While the “War of Ideas” label may not be the best, it conveys and resurrects the necessary aggression in the struggle for the minds and wills in the global information environment. The new Under Secretary for Public Diplomacy, Jim Glassman, is doing what he must as he re-asserts his office’s position as the hub of U.S. informational activities. He “gets” the requirements and knows the essence of the struggle isn’t to win a popularity or beauty contest. This is a struggle for the minds of people to influence their will to act. This is not a bad thing and is essential to our national security, both economically and militarily.

This is not an easy task. In contrast to the 80th Congress that passed Smith-Mundt, the 110th has no champions in the House or Senate or in the State Department for the sweeping changes necessary. The couple of bills being floated now to deal with fixing America’s informational activities are narrowly focused and heavily laden with references to a specific enemy and out of touch with real requirements of today and the future. Thus, his phrasing is required.

American public diplomacy wears combat boots. It is unfortunate, but it does. The military doesn’t like it but where is the State Department?

Violent and coercive force is no way to succeed overseas.
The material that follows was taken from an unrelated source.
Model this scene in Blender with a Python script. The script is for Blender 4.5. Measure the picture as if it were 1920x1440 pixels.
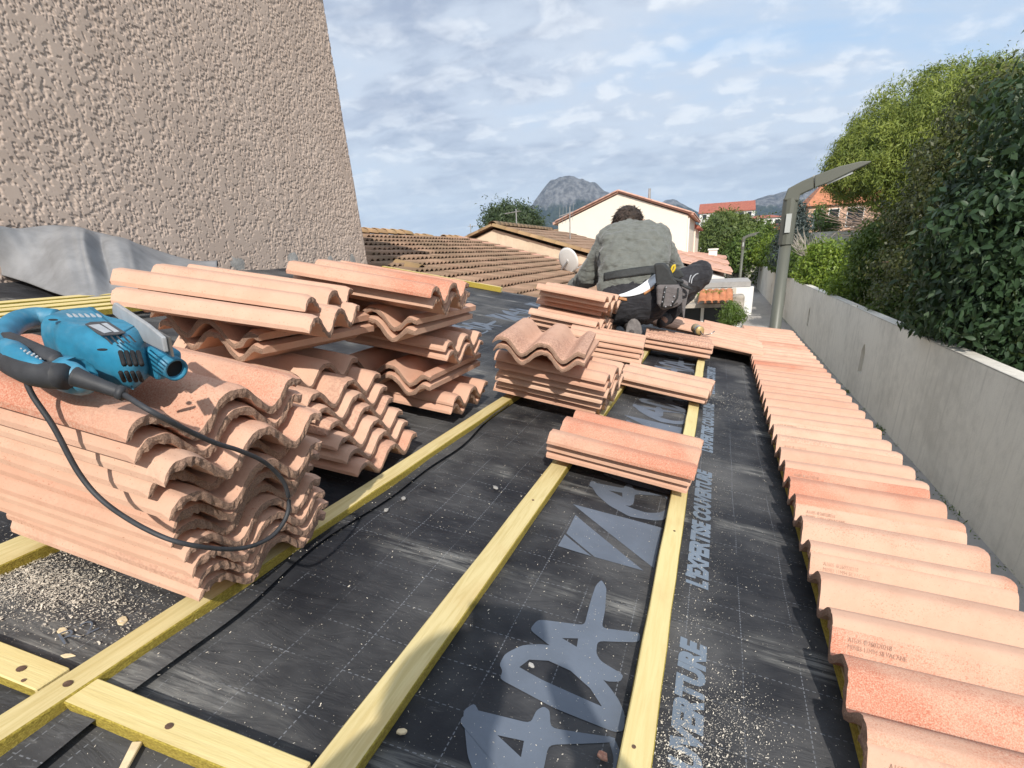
import bpy, bmesh, math, random
import numpy as np
from mathutils import Vector, Matrix

for o in list(bpy.data.objects):
    bpy.data.objects.remove(o, do_unlink=True)
sc = bpy.context.scene
COL = sc.collection
R = math.radians
rnd = random.Random(7)

# ------------------------------------------------------------------ camera
Z0 = 3.95                                   # eye height above the path
CAM_RIGHT = Vector((0.9585631, 0.28085614, -0.04771382))
CAM_DOWN = Vector((0.07593248, -0.41331609, -0.90741615))
CAM_FWD = Vector((-0.27457429, 0.86619261, -0.41751565))
FPX, CX, CY = 1009.91, 1021.825, 945.18
EYE = Vector((0, 0, Z0))
cam = bpy.data.cameras.new('camera')
cam.sensor_width = 36.0
cam.lens = FPX / 1920 * 36
cam.shift_x = -(CX - 960) / 1920
cam.shift_y = (CY - 720) / 1920
cam.clip_start = 0.05
cam.clip_end = 20000
cam_ob = bpy.data.objects.new('camera', cam)
COL.objects.link(cam_ob)
mw = Matrix.Identity(4)
for i, ax in enumerate((CAM_RIGHT, -CAM_DOWN, -CAM_FWD)):
    for j in range(3):
        mw[j][i] = ax[j]
mw.translation = EYE
cam_ob.matrix_world = mw
sc.camera = cam_ob

# ------------------------------------------------------------------ light
SUN_EL, SUN_AZ = R(35), R(22)               # azimuth measured from straight behind, towards the right
SUN_DIR = Vector((math.sin(SUN_AZ) * math.cos(SUN_EL), -math.cos(SUN_AZ) * math.cos(SUN_EL), math.sin(SUN_EL)))
sun = bpy.data.lights.new('sun', 'SUN')
sun.energy = 2.9
sun.angle = R(0.8)
sun.color = (1.0, 0.93, 0.84)
sun_ob = bpy.data.objects.new('sun', sun)
COL.objects.link(sun_ob)
sun_ob.rotation_euler = SUN_DIR.to_track_quat('Z', 'Y').to_euler()
sun_ob.location = (0, 0, 60)

sc.view_settings.view_transform = 'Standard'
sc.view_settings.look = 'None'
sc.view_settings.exposure = 0.74
sc.view_settings.gamma = 1.0
sc.view_settings.use_curve_mapping = False


# ------------------------------------------------------------------ node helpers
class NT:
    def __init__(self, tree):
        self.t = tree

    def n(self, typ, **kw):
        nd = self.t.nodes.new(typ)
        for k, v in kw.items():
            setattr(nd, k, v)
        return nd

    def link(self, a, b):
        self.t.links.new(a, b)

    def put(self, sock, v):
        if isinstance(v, bpy.types.NodeSocket):
            self.link(v, sock)
        elif isinstance(v, (tuple, list)) and sock.type == 'RGBA':
            sock.default_value = (*v[:3], 1)
        elif isinstance(v, (tuple, list)):
            sock.default_value = v
        else:
            sock.default_value = v

    def math(self, op, a, b=None, c=None, clamp=False):
        nd = self.n('ShaderNodeMath', operation=op, use_clamp=clamp)
        self.put(nd.inputs[0], a)
        if b is not None:
            self.put(nd.inputs[1], b)
        if c is not None:
            self.put(nd.inputs[2], c)
        return nd.outputs[0]

    def vmath(self, op, a, b=None):
        nd = self.n('ShaderNodeVectorMath', operation=op)
        self.put(nd.inputs[0], a)
        if b is not None:
            self.put(nd.inputs[1], b)
        return nd.outputs[0]

    def noise(self, vec, scale, detail=3.0, rough=0.55, dist=0.0):
        nd = self.n('ShaderNodeTexNoise')
        if vec is not None:
            self.link(vec, nd.inputs['Vector'])
        nd.inputs['Scale'].default_value = scale
        nd.inputs['Detail'].default_value = detail
        nd.inputs['Roughness'].default_value = rough
        nd.inputs['Distortion'].default_value = dist
        return nd.outputs['Fac']

    def voro(self, vec, scale, feature='F1', out='Distance'):
        nd = self.n('ShaderNodeTexVoronoi', feature=feature)
        self.link(vec, nd.inputs['Vector'])
        nd.inputs['Scale'].default_value = scale
        return nd.outputs[out]

    def step(self, v, lo, hi):
        nd = self.n('ShaderNodeMapRange', interpolation_type='SMOOTHSTEP')
        self.put(nd.inputs['Value'], v)
        self.put(nd.inputs['From Min'], lo)
        self.put(nd.inputs['From Max'], hi)
        return nd.outputs['Result']

    def mix(self, fac, a, b, blend='MIX'):
        nd = self.n('ShaderNodeMix', data_type='RGBA', blend_type=blend)
        self.put(nd.inputs[0], fac)
        self.put(nd.inputs[6], a)
        self.put(nd.inputs[7], b)
        return nd.outputs[2]

    def scale(self, vec, s):
        nd = self.n('ShaderNodeVectorMath', operation='MULTIPLY')
        self.link(vec, nd.inputs[0])
        nd.inputs[1].default_value = s
        return nd.outputs[0]

    def sep(self, vec):
        nd = self.n('ShaderNodeSeparateXYZ')
        self.link(vec, nd.inputs[0])
        return nd.outputs

    def bump(self, h, strength=0.4, dist=0.01, normal=None):
        nd = self.n('ShaderNodeBump')
        self.link(h, nd.inputs['Height'])
        nd.inputs['Strength'].default_value = strength
        nd.inputs['Distance'].default_value = dist
        if normal is not None:
            self.link(normal, nd.inputs['Normal'])
        return nd.outputs['Normal']


def new_mat(name):
    m = bpy.data.materials.new(name)
    m.use_nodes = True
    nt = NT(m.node_tree)
    b = m.node_tree.nodes['Principled BSDF']
    return m, nt, b


def obj_coords(nt, jitter=True):
    tc = nt.n('ShaderNodeTexCoord')
    v = tc.outputs['Object']
    if jitter:
        oi = nt.n('ShaderNodeObjectInfo')
        off = nt.math('MULTIPLY', oi.outputs['Random'], 37.0)
        cb = nt.n('ShaderNodeCombineXYZ')
        nt.link(off, cb.inputs[0]); nt.link(off, cb.inputs[1]); nt.link(off, cb.inputs[2])
        return nt.vmath('ADD', v, cb.outputs[0]), oi.outputs['Random'], v
    return v, None, v


def plain(name, col, rough=0.8, var=0.12, nscale=6.0, bump=0.0, bscale=60.0, bdist=0.004, metal=0.0, spec=0.5, jitter=True):
    m, nt, b = new_mat(name)
    v, rn, _ = obj_coords(nt, jitter)
    n1 = nt.noise(v, nscale, 5.0, 0.6)
    dark = tuple(c * (1 - var) for c in col)
    lite = tuple(min(1, c * (1 + var)) for c in col)
    nt.put(b.inputs['Base Color'], nt.mix(nt.step(n1, 0.3, 0.7), dark, lite))
    b.inputs['Roughness'].default_value = rough
    b.inputs['Metallic'].default_value = metal
    b.inputs['Specular IOR Level'].default_value = spec
    if bump:
        nt.put(b.inputs['Normal'], nt.bump(nt.noise(v, bscale, 4.0, 0.65), bump, bdist))
    return m


MAT = {}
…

The triumph of justice and truth, the foundations of our nation and (ostensibly) of our overseas adventures, is impeded by naked force. The military is realizing this and overcoming both this image and this approach. However, it is a military institution. We can lament that the State Department has a minor role, but let’s stay grounded and understand there’s a void to be filled and unless the State Department, or the “State and Non-State Department,” steps up, it’s going to be the Defense Department leading the way.